Monday, July 21, 2008

COMMUNITIES ARE IRRELEVANT?

I was told recently by an influential person that anyone who has moved to Durham or other communities in the Triangle after I did nearly 20 years ago doesn’t care about cities, just the region. I think they were trying to hurt my feelings:)

Seriously, one of the crucial elements of community marketing is to keep track of how residents characterize where they live because one of the first principles of marketing is don’t market a brand you can’t deliver. That’s why we encourage people to reserve the term Raleigh-Durham as the name of the jointly owned airport. When it comes to destination communities, there simply is “no such place.”

In the mid ‘90’s, DCVB picked up a question that a newspaper and television station first asked in the early ‘90’s on a survey and had polling professionals repeated it periodically.

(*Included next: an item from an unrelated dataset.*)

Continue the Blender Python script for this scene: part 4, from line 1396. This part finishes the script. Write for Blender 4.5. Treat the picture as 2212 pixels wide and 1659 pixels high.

Even though 40% of Durham’s population is new to the community since 1990, people continue to have very close ties to the community’s identity. In the scientific poll taken this past May/June, nearly 80% characterize where they live by the city or county of Durham and only just a little over 20% use the region or Triangle as one big area. The percentage has hardly varied and other survey questions have confirmed over the years that even people who think of the region, don’t define it as one big area but as a series of distinct communities.

It isn’t just Durham either. The percentage of people in Orange County preferring a specific city or town or county to characterize where they live is 77% and in Wake County 76%. This doesn’t mean of course that people aren’t proud of the Triangle or the State or the Southeastern United States or the US of A. It just means that when it comes to where people live, communities are communities and they are still very relevant.

None of this fazes those who hope by sheer repetition to argue otherwise though. I think they are caught in the trap of arguing that communities must be irrelevant in order for the region to be relevant, kind of either/or thinking. But those of us in destination community marketing must base decisions on sound research vs. force of will.